A few weeks ago this verse burst forth in my heart like an explosion of fireworks on Fourth of July over an island.  My parents had come down for the weekend to talk over and look at some potential things in their life.  When they left CR saw it in my eyes and he said to me, "Don't get anxious just yet."  No, he was not bursting my bubble.  He was subtly reminding me that what we see as good and perfect and over the top it would be great for them, the Lord may see something else.  You see, He knows about tomorrow and next week, month, year .... We don't.  We only see the here and now.  We feel the satisfaction of what something could bring if it were to come to fruition, but we do not know His steps.  We must remember that "we know that in all things God works for the good of those who love him, who have been called according to his purpose."  So no matter what the outcome, we can rest assure that it will work together for the good.  We just have to trust that if our plan isn't his steps.

Many of you have heard me praise and ponder on home school for our children, especially Kirby Rose.  This past year we gave Classical Conversations a trial run.  She was really too young for the program but we wanted to dabble in and see what it was all about before it really "counted" (if that makes sense - all education counts, but you get the idea).  We loved it.  In my head I want home school to work for us, but the Lord has not placed that on my heart that it is certainly what we need to do.  Although that has been my plan for so long in my head, it has been apparent to us this past 6 months that is is not in the Lords steps for us right now.  Maybe down the road, but for now it is a no.  This has been a very hard pill for me to swallow.  I mean, very hard.  Sometimes I still question it, but for this next year I know we are headed in the direction the Lord has for us.  We have decided to hold Kirby and not have her start kindergarten as her birthday would place her.  She is 7 days shy of the cut off.  She is more than ready.  Her mind amazes me some days and her readiness to read makes my heart giddy.  I hope she always has that desire.  However, I am certain I do not want her leaving for college at 17.  I am certain I do not want her in high school as a barely 13 year old freshman with some 18 and 19 year old seniors.  So that settled it for that.  She will be in a great pre-k program I found that works side by side with the kinder class, so in a way she will get some of their instruction.

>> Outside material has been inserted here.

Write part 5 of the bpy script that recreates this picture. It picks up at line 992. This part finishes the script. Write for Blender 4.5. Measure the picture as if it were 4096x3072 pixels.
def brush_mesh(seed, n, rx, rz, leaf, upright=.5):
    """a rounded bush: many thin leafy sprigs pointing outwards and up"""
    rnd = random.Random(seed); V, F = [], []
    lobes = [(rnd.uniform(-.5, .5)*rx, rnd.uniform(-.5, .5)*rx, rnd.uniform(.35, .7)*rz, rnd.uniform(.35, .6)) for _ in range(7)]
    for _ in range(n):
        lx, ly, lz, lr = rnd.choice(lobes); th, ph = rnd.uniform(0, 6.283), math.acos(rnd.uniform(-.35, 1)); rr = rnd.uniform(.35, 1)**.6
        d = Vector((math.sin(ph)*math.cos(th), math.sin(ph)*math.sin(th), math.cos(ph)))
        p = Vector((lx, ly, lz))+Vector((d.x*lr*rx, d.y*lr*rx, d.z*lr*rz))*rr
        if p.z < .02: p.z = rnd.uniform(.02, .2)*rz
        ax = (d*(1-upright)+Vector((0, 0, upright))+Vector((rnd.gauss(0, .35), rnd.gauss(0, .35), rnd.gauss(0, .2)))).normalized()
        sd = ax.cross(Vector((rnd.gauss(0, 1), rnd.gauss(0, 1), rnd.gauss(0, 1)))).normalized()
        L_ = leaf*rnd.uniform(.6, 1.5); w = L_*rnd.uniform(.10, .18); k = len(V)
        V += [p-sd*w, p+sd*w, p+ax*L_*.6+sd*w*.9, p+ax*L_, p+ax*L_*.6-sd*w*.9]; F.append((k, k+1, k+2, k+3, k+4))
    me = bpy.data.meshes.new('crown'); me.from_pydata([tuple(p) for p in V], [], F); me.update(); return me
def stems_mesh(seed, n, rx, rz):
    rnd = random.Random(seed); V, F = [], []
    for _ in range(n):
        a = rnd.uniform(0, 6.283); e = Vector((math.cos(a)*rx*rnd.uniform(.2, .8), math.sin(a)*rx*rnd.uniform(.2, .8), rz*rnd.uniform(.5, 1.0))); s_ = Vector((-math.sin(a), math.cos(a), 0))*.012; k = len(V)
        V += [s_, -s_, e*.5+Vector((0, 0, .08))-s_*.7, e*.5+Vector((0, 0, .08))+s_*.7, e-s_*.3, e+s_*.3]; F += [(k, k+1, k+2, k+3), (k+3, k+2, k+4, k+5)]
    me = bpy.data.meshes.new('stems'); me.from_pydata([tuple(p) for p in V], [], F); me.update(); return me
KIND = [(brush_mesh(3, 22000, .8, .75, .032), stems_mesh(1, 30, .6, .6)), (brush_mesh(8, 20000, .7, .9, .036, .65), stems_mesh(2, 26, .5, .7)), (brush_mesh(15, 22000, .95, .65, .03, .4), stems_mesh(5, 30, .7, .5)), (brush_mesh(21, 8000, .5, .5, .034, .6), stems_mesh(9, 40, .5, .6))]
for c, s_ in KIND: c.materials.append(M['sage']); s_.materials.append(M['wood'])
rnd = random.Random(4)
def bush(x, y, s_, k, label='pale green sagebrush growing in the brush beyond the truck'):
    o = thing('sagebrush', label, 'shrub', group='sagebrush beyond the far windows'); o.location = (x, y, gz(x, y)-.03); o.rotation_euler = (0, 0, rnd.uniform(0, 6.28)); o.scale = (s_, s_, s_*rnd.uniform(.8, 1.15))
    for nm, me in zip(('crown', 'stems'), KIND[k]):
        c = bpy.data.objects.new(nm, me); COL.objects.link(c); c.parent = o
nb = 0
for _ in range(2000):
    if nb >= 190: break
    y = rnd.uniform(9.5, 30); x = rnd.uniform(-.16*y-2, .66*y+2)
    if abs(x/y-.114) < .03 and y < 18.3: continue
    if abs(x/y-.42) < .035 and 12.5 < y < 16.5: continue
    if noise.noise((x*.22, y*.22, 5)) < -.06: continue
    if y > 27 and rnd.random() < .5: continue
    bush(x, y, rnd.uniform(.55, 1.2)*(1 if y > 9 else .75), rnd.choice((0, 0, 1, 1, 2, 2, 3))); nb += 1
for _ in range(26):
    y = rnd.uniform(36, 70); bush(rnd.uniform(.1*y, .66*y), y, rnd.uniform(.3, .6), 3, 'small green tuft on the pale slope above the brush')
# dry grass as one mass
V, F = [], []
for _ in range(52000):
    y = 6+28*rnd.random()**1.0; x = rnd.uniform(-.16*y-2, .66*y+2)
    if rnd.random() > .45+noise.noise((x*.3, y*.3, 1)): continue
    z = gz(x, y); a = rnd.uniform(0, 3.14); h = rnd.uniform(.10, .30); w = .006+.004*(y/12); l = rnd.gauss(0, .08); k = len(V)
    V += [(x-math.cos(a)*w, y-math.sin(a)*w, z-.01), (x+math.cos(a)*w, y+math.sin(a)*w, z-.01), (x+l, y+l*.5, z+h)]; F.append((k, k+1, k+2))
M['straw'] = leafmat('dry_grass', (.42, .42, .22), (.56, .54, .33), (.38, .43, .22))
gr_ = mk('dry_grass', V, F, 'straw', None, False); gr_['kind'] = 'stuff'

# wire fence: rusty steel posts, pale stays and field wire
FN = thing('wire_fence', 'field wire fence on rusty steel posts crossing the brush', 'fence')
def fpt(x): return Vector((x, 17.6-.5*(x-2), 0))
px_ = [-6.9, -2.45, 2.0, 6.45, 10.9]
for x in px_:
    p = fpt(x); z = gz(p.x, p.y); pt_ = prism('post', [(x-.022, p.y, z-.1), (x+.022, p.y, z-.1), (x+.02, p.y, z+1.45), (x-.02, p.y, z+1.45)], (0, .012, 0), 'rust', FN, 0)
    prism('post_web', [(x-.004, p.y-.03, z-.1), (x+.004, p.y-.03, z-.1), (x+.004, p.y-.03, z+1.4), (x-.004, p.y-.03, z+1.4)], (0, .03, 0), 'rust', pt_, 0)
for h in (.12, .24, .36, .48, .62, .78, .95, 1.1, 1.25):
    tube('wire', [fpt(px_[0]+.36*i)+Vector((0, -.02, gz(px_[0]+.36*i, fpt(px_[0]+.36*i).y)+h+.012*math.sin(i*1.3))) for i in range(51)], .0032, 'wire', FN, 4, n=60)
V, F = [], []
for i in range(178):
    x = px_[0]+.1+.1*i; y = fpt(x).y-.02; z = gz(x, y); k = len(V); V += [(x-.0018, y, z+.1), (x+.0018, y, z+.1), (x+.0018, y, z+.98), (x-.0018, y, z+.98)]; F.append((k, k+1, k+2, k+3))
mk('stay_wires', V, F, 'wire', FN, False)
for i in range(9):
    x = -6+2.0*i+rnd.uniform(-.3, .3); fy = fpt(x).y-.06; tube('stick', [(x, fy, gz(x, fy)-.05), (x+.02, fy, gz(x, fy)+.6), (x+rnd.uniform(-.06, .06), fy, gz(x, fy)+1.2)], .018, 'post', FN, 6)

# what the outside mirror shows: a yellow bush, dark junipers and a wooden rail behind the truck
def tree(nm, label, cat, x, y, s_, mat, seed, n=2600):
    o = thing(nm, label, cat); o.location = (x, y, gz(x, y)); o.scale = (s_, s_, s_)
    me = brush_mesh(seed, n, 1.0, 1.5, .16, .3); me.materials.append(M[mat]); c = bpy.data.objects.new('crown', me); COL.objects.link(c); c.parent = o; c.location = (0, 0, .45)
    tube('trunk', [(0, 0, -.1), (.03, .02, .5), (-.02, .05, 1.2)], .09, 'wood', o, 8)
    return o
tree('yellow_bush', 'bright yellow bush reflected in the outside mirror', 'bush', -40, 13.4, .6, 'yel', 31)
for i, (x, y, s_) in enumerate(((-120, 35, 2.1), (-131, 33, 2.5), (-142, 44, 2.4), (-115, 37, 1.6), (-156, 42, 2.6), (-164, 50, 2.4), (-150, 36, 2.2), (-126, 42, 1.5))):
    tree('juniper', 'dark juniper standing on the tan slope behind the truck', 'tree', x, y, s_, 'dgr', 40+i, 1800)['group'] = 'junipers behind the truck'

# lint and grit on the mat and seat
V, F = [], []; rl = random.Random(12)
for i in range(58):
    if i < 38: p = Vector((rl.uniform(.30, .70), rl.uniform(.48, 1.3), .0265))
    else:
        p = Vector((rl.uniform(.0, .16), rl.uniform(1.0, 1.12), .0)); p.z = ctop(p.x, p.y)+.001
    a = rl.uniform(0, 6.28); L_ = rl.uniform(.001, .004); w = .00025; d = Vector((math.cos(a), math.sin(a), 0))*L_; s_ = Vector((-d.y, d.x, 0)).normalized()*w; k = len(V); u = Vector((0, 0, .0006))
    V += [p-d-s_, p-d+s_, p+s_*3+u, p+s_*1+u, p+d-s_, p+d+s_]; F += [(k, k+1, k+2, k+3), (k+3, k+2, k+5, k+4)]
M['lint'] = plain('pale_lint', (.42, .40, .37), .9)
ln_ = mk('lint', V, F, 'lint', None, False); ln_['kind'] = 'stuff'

Another cool way this verse was ever present in my life this past month?  A senior (not her momma but her!!) asked if she could have it on her custom announcements.  Oh how I pray that my kids understand at 18 that it is the Lord who establishes their next steps in life.
 Sometimes we have to have discussions with who is boss ... and the fact that you DO have to wear clothes and a diaper.  
 How we have spent many afternoons lately...jumping in muddy puddles!  They have never seen so many in their life; not sure Patton ever has seen one.  It's been a drought ever since Kirby was old enough to walk!
 So Patton likes to wear sissy's shoes and they pretend to be superheroes ... I promise they do wear clothes.
 see ...
 Not sure this will ever happen again.
 Helping Daddy Ray on the farm.  
 "Hey Patton, show me your smile!"
 New adventure ... trying out the way back seat.
 Singing for grammy.

 Patton finally got a haircut!  Daddy took him to the barber shop he always went to and where his dad still goes.  
 Patton said he didn't like it, can't you tell?
 Still hates car washes.
 But loves helping daddy on the tractor.  
Lord, we thank you for the rain.  We know we complain about it being too dry, then complain when it is too wet.  We would much rather have this then dry land.  Our cattle can't function on dry land.  Forgive us for complaining for we know you have a plan.  

I hope that everyone is doing well.  Hopefully I will be able to post more often now that senior sessions are settling down.  I still have one left that has been rescheduled about 5 times due to weather, but we will get that done!  I am praising the Lord for his provision in every area of our life.  I prayed that I would be able to take off the rest of this year after I finish up these sessions, and he has provided above and beyond for my business for me to do so.  I must listen and obey and be God's child first, my husbands wife second, mom third and everything else after.  Thank you for the continued prayers.  We love you!